*Task to complete*
Please give the listing again, word for word, with nothing left out.

----

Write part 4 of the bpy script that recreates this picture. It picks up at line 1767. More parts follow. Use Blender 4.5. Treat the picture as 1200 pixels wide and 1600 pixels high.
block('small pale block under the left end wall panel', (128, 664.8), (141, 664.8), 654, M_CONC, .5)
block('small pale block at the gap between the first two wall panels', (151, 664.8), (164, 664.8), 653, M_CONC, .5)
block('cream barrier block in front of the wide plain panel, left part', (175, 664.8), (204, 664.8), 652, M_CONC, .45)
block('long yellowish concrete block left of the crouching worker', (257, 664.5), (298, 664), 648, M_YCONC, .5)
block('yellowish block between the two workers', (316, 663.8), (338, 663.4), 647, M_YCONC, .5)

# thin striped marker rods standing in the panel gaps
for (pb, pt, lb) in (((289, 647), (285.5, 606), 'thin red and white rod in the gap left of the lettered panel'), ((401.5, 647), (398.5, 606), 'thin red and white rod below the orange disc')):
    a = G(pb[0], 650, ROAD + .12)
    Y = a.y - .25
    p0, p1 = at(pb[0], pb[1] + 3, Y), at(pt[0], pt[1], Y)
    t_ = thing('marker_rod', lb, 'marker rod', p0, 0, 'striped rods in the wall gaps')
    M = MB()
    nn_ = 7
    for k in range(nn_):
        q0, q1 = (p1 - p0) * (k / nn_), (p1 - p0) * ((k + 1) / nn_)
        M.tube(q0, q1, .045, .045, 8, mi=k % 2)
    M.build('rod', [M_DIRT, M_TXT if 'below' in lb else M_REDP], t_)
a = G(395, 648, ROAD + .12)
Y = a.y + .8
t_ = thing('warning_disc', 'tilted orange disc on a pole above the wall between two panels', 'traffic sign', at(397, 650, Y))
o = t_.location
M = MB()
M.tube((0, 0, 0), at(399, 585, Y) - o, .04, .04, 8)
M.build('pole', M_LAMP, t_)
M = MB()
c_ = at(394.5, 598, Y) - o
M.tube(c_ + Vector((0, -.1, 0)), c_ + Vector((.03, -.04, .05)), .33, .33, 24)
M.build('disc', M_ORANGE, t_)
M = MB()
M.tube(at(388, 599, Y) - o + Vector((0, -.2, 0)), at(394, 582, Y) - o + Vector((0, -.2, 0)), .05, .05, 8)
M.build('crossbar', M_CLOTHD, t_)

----

*Completed task*
Write part 4 of the bpy script that recreates this picture. It picks up at line 1767. More parts follow. Use Blender 4.5. Treat the picture as 1200 pixels wide and 1600 pixels high.
block('small pale block under the left end wall panel', (128, 664.8), (141, 664.8), 654, M_CONC, .5)
block('small pale block at the gap between the first two wall panels', (151, 664.8), (164, 664.8), 653, M_CONC, .5)
block('cream barrier block in front of the wide plain panel, left part', (175, 664.8), (204, 664.8), 652, M_CONC, .45)
block('long yellowish concrete block left of the crouching worker', (257, 664.5), (298, 664), 648, M_YCONC, .5)
block('yellowish block between the two workers', (316, 663.8), (338, 663.4), 647, M_YCONC, .5)

# thin striped marker rods standing in the panel gaps
for (pb, pt, lb) in (((289, 647), (285.5, 606), 'thin red and white rod in the gap left of the lettered panel'), ((401.5, 647), (398.5, 606), 'thin red and white rod below the orange disc')):
    a = G(pb[0], 650, ROAD + .12)
    Y = a.y - .25
    p0, p1 = at(pb[0], pb[1] + 3, Y), at(pt[0], pt[1], Y)
    t_ = thing('marker_rod', lb, 'marker rod', p0, 0, 'striped rods in the wall gaps')
    M = MB()
    nn_ = 7
    for k in range(nn_):
        q0, q1 = (p1 - p0) * (k / nn_), (p1 - p0) * ((k + 1) / nn_)
        M.tube(q0, q1, .045, .045, 8, mi=k % 2)
    M.build('rod', [M_DIRT, M_TXT if 'below' in lb else M_REDP], t_)
a = G(395, 648, ROAD + .12)
Y = a.y + .8
t_ = thing('warning_disc', 'tilted orange disc on a pole above the wall between two panels', 'traffic sign', at(397, 650, Y))
o = t_.location
M = MB()
M.tube((0, 0, 0), at(399, 585, Y) - o, .04, .04, 8)
M.build('pole', M_LAMP, t_)
M = MB()
c_ = at(394.5, 598, Y) - o
M.tube(c_ + Vector((0, -.1, 0)), c_ + Vector((.03, -.04, .05)), .33, .33, 24)
M.build('disc', M_ORANGE, t_)
M = MB()
M.tube(at(388, 599, Y) - o + Vector((0, -.2, 0)), at(394, 582, Y) - o + Vector((0, -.2, 0)), .05, .05, 8)
M.build('crossbar', M_CLOTHD, t_)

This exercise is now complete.